*Supplied data*.
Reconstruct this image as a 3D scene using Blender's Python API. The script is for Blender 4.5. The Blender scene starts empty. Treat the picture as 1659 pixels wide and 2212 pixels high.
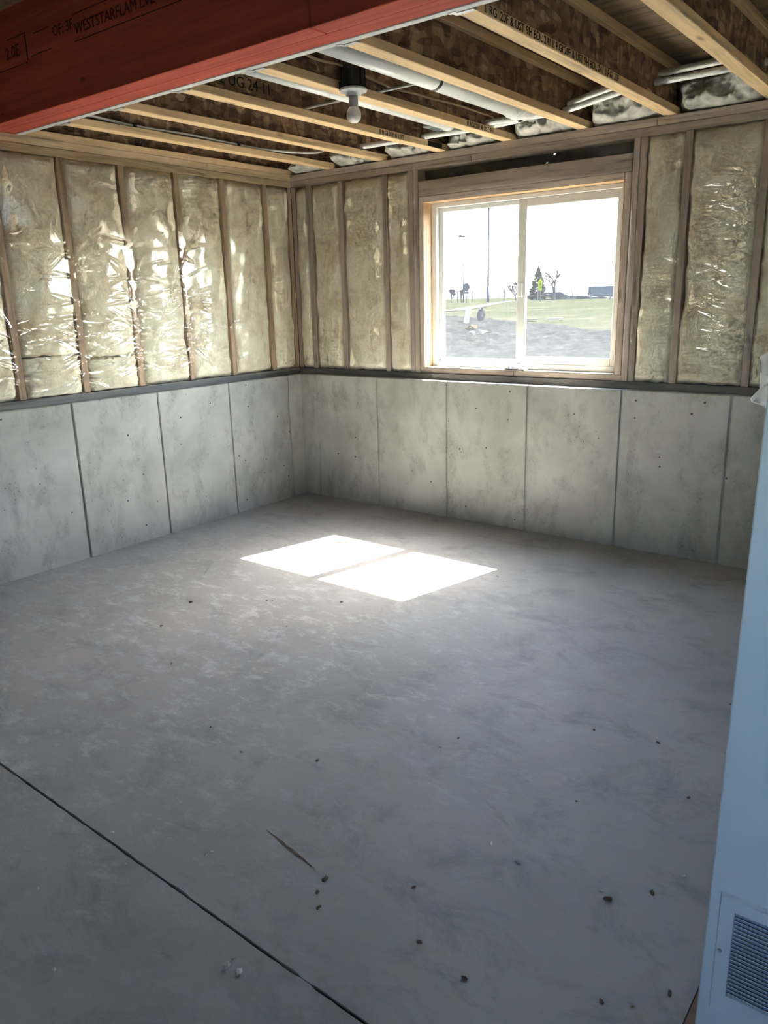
import bpy, bmesh, math, random
import numpy as np
from mathutils import Vector, Matrix, noise as mnoise

# ------------------------------------------------------------------ camera, sky, sun, exposure
scene = bpy.context.scene
COL = scene.collection
random.seed(7)
rng = np.random.default_rng(7)

cam_d = bpy.data.cameras.new('camera')
cam = bpy.data.objects.new('camera', cam_d)
COL.objects.link(cam)
yaw, pitch, roll = -0.661786, -0.267925, -0.025373
F = Vector((math.sin(yaw)*math.cos(pitch), math.cos(yaw)*math.cos(pitch), math.sin(pitch)))
R0 = Vector((math.cos(yaw), -math.sin(yaw), 0.0))
U0 = R0.cross(F)
R1 = R0*math.cos(roll) + U0*math.sin(roll)
U1 = U0*math.cos(roll) - R0*math.sin(roll)
M = Matrix((R1, U1, -F)).transposed().to_4x4()
M.translation = Vector((4.260304, -4.454598, 1.502986))
cam.matrix_world = M
cam_d.sensor_fit = 'VERTICAL'
cam_d.sensor_height = 24.0
cam_d.lens = 24.0 * 1672.45 / 2212.0
cam_d.clip_start = 0.05
cam_d.clip_end = 2000
scene.camera = cam

SUN_DIR = Vector((-0.195, -0.81, -1.0)).normalized()      # the way the light travels
sun_d = bpy.data.lights.new('sun', 'SUN')
sun_d.energy = 28.0
sun_d.angle = math.radians(0.5)
sun_d.color = (1.0, 0.95, 0.87)
sun = bpy.data.objects.new('sun', sun_d)
COL.objects.link(sun)
sun.rotation_euler = SUN_DIR.to_track_quat('-Z', 'Y').to_euler()
sun.location = (6, 20, 25)

world = bpy.data.worlds.new('sky')
scene.world = world
world.use_nodes = True
wt = world.node_tree
wt.nodes.clear()
w_sky = wt.nodes.new('ShaderNodeTexSky')
w_sky.sky_type = 'NISHITA'
w_sky.sun_disc = False
w_sky.sun_elevation = math.asin(-SUN_DIR.z)
w_sky.sun_rotation = math.atan2(-SUN_DIR.x, -SUN_DIR.y)
w_sky.altitude = 1200
w_sky.air_density = 1.0
w_sky.dust_density = 5.0
w_bg = wt.nodes.new('ShaderNodeBackground')
w_bg.inputs['Strength'].default_value = 0.5
w_out = wt.nodes.new('ShaderNodeOutputWorld')
wt.links.new(w_sky.outputs[0], w_bg.inputs[0])
wt.links.new(w_bg.outputs[0], w_out.inputs[0])


def portal(name, loc, rot, sx, sy):
    d = bpy.data.lights.new(name, 'AREA')
    d.shape = 'RECTANGLE'
    d.size, d.size_y = sx, sy
    d.cycles.is_portal = True
    o = bpy.data.objects.new(name, d)
    COL.objects.link(o)
    o.location = loc
    o.rotation_euler = rot


portal('window_daylight_portal', (1.81, 0.235, 1.575), (math.radians(-90), 0, 0), 1.36, 1.08)
portal('rear_window_daylight_portal', (4.95, -6.72, 1.7), (math.radians(90), 0, 0), 1.1, 0.76)

vs = scene.view_settings
vs.view_transform = 'Standard'
vs.look = 'None'
vs.exposure = 3.5
vs.gamma = 1.0
vs.use_curve_mapping = False
cy = scene.cycles
cy.use_denoising = True
cy.use_adaptive_sampling = True
cy.adaptive_threshold = 0.08
cy.adaptive_min_samples = 10
cy.max_bounces = 7
cy.diffuse_bounces = 4
cy.glossy_bounces = 2
cy.transmission_bounces = 3
cy.transparent_max_bounces = 8
cy.sample_clamp_indirect = 12.0
cy.caustics_reflective = False
cy.caustics_refractive = False

# ------------------------------------------------------------------ materials


class NT:
    """a small hand for building node materials"""

    def __init__(self, name):
        self.m = bpy.data.materials.new(name)
        self.m.use_nodes = True
        self.t = self.m.node_tree
        self.t.nodes.clear()
        self.out = self.t.nodes.new('ShaderNodeOutputMaterial')
        g = self.t.nodes.new('ShaderNodeNewGeometry')
        self.pos = g.outputs['Position']

    def n(self, kind, ins=None, **props):
        nd = self.t.nodes.new(kind)
        for k, v in props.items():
            setattr(nd, k, v)
        for k, v in (ins or {}).items():
            s = nd.inputs[k]
            if isinstance(v, bpy.types.NodeSocket):
                self.t.links.new(v, s)
            else:
                s.default_value = v
        return nd

    def scale(self, sx, sy, sz, off=(0, 0, 0)):
        return self.n('ShaderNodeMapping', {'Vector': self.pos, 'Scale': (sx, sy, sz), 'Location': off}).outputs[0]

    def noise(self, vec, scale, detail=4, rough=0.55, dist=0.0):
        return self.n('ShaderNodeTexNoise', {'Vector': vec, 'Scale': scale, 'Detail': detail, 'Roughness': rough, 'Distortion': dist}).outputs['Fac']

    def voro(self, vec, scale, feature='F1', out='Distance', rnd=1.0):
        return self.n('ShaderNodeTexVoronoi', {'Vector': vec, 'Scale': scale, 'Randomness': rnd}, feature=feature).outputs[out]

    def ramp(self, fac, stops, interp='LINEAR'):
        r = self.n('ShaderNodeValToRGB', {'Fac': fac})
        cr = r.color_ramp
        cr.interpolation = interp
        while len(cr.elements) < len(stops):
            cr.elements.new(0.5)
        for e, (p, c) in zip(cr.elements, stops):
            e.position = p
            e.color = (c[0], c[1], c[2], 1) if not isinstance(c, (int, float)) else (c, c, c, 1)
        return r.outputs[0]

    def mix(self, fac, a, b, mode='MIX'):
        nd = self.n('ShaderNodeMix', data_type='RGBA', blend_type=mode)
        for idx, v in ((0, fac), (6, a), (7, b)):
            s = nd.inputs[idx]
            if isinstance(v, bpy.types.NodeSocket):
                self.t.links.new(v, s)
            elif idx == 0:
                s.default_value = v
            else:
                s.default_value = (v[0], v[1], v[2], 1)
        return nd.outputs[2]

    def math(self, op, a, b=0.0):
        nd = self.n('ShaderNodeMath', operation=op)
        for i, v in enumerate((a, b)):
            if isinstance(v, bpy.types.NodeSocket):
                self.t.links.new(v, nd.inputs[i])
            else:
                nd.inputs[i].default_value = v
        return nd.outputs[0]

    def bump(self, h, strength=0.3, dist=0.01):
        return self.n('ShaderNodeBump', {'Height': h, 'Strength': strength, 'Distance': dist}).outputs[0]

    def principled(self, color, rough=0.6, spec=0.4, metal=0.0, normal=None, **extra):
        ins = {'Base Color': color if isinstance(color, bpy.types.NodeSocket) else (*color, 1), 'Roughness': rough,
               'Specular IOR Level': spec, 'Metallic': metal}
        if normal is not None:
            ins['Normal'] = normal
        ins.update(extra)
        p = self.n('ShaderNodeBsdfPrincipled', ins)
        return p.outputs[0]

    def done(self, shader):
        self.t.links.new(shader, self.out.inputs['Surface'])
        return self.m


def plain(name, color, rough=0.6, spec=0.4, metal=0.0, var=0.12, vscale=9.0):
    t = NT(name)
    lo = tuple(c*(1-var) for c in color)
    hi = tuple(min(1, c*(1+var)) for c in color)
    c = t.ramp(t.noise(t.pos, vscale, 2, 0.6), [(0.3, lo), (0.7, hi)])
    return t.done(t.principled(c, rough, spec, metal))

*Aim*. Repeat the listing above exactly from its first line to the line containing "sun.location = (6, 20, 25)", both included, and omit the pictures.

*Complete answer*.
Reconstruct this image as a 3D scene using Blender's Python API. The script is for Blender 4.5. The Blender scene starts empty. Treat the picture as 1659 pixels wide and 2212 pixels high.
import bpy, bmesh, math, random
import numpy as np
from mathutils import Vector, Matrix, noise as mnoise

# ------------------------------------------------------------------ camera, sky, sun, exposure
scene = bpy.context.scene
COL = scene.collection
random.seed(7)
rng = np.random.default_rng(7)

cam_d = bpy.data.cameras.new('camera')
cam = bpy.data.objects.new('camera', cam_d)
COL.objects.link(cam)
yaw, pitch, roll = -0.661786, -0.267925, -0.025373
F = Vector((math.sin(yaw)*math.cos(pitch), math.cos(yaw)*math.cos(pitch), math.sin(pitch)))
R0 = Vector((math.cos(yaw), -math.sin(yaw), 0.0))
U0 = R0.cross(F)
R1 = R0*math.cos(roll) + U0*math.sin(roll)
U1 = U0*math.cos(roll) - R0*math.sin(roll)
M = Matrix((R1, U1, -F)).transposed().to_4x4()
M.translation = Vector((4.260304, -4.454598, 1.502986))
cam.matrix_world = M
cam_d.sensor_fit = 'VERTICAL'
cam_d.sensor_height = 24.0
cam_d.lens = 24.0 * 1672.45 / 2212.0
cam_d.clip_start = 0.05
cam_d.clip_end = 2000
scene.camera = cam

SUN_DIR = Vector((-0.195, -0.81, -1.0)).normalized()      # the way the light travels
sun_d = bpy.data.lights.new('sun', 'SUN')
sun_d.energy = 28.0
sun_d.angle = math.radians(0.5)
sun_d.color = (1.0, 0.95, 0.87)
sun = bpy.data.objects.new('sun', sun_d)
COL.objects.link(sun)
sun.rotation_euler = SUN_DIR.to_track_quat('-Z', 'Y').to_euler()
sun.location = (6, 20, 25)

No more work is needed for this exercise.